Two years after the international outcry over the man-made catastrophe in Sudan, the Janjaweed militia have returned with a vengeance, bringing death and destruction, backed by forces of the Khartoum government.

The massacres and starvation of 2004 in Darfur prompted the dispatch of an African Union monitoring force and righteous indignation from the United Nations. Now, 10 UN resolutions later, the UN is at last considering sending its own peacekeepers.

The Sudanese government and the rebels - the Sudan Liberation Army (SLA), and the Justice and Equality Movement (JEM) - blame each other for breaching a ceasefire pact. The resulting violence has led to the number of refugees in Darfur rising to 1.8 million, with 200,000 more in neighbouring Chad.

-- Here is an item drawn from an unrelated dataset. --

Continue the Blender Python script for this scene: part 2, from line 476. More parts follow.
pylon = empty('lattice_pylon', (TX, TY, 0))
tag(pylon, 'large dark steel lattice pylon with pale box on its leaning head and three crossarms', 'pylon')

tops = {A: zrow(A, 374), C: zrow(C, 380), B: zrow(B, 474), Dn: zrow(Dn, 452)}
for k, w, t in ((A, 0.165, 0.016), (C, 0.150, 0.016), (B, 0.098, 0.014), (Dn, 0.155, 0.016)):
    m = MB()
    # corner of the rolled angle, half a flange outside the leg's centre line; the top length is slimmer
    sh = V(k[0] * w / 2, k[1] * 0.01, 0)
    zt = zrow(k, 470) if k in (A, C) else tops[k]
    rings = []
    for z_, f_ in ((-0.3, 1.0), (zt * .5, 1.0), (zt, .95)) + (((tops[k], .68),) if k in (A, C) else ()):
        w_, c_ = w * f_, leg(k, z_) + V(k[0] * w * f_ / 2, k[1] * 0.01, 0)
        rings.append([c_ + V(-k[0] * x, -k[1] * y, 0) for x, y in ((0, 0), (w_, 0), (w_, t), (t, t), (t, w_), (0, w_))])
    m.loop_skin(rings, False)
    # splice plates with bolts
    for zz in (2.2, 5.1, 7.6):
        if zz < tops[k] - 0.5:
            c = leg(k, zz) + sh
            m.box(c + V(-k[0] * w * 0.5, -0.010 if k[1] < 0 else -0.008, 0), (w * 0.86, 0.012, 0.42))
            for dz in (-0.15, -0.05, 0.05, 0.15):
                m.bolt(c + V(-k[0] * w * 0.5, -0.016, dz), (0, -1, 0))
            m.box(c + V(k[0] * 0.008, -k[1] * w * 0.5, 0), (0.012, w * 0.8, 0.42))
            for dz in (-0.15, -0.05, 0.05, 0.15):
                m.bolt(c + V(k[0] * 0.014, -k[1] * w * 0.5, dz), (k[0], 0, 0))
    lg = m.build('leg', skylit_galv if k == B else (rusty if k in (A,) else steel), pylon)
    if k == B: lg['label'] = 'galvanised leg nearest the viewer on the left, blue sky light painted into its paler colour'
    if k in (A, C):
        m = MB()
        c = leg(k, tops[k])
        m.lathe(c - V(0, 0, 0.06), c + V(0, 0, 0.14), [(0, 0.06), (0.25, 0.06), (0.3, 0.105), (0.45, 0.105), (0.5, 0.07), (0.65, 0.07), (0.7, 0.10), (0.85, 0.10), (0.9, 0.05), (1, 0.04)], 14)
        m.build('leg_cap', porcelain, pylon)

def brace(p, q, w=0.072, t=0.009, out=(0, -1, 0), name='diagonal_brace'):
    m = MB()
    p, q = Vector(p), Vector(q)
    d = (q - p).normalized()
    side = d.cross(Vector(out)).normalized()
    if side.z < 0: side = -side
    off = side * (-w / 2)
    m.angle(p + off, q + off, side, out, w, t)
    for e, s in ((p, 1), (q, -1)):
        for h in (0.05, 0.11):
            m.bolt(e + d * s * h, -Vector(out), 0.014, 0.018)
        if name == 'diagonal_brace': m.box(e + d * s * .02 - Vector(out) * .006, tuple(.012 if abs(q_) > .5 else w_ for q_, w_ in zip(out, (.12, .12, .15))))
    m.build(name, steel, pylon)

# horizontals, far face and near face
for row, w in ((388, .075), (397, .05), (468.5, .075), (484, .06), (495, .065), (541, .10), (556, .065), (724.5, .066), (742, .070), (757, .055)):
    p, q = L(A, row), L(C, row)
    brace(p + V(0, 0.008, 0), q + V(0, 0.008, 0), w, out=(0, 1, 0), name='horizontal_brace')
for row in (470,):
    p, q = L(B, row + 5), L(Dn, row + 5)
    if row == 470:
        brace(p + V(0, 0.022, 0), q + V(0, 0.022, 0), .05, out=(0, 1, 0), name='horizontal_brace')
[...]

The pattern is the same as before: clashes between government forces and rebels, followed by raids by the Janjaweed - ethnic Arabs on camels and horses - on African villages leading to another round of killings and refugees.

The children's drawings of the terrible events were collected in refugee camps in Darfur and Chad by Annie Sparrow, a gynaecologist who has been working among victims of sexual violence, a recurrent theme accompanying the murders and mutilations.

Dr Sparrow is compiling a book, World's Smallest Witnesses, with Brian Steidle, a former US Marines officer who worked as an international observer with the African Union force before leaving in protest at what he considers its failure to protect the population.

As well as images of violence, some drawings feature a wistful hope of a better life. One is of a boy with books flying around his head. It was drawn by his eight-year-old sister who wanted to portray his dreams of escaping the mayhem and getting an education. Dr Sparrow said: "What they drew were unprompted by adults and the themes are the same, and they're pretty harrowing. These children were showing what happened to their families: their fathers and brothers being killed; their mothers and sisters being taken away to be raped."

The Aegis Trust, which has campaigned against the terror in Darfur, said: "The West must realise that the killings and the destruction have not stopped. We must not let this continue without doing anything about it, otherwise we'll be condoning the inflicting of terrible suffering."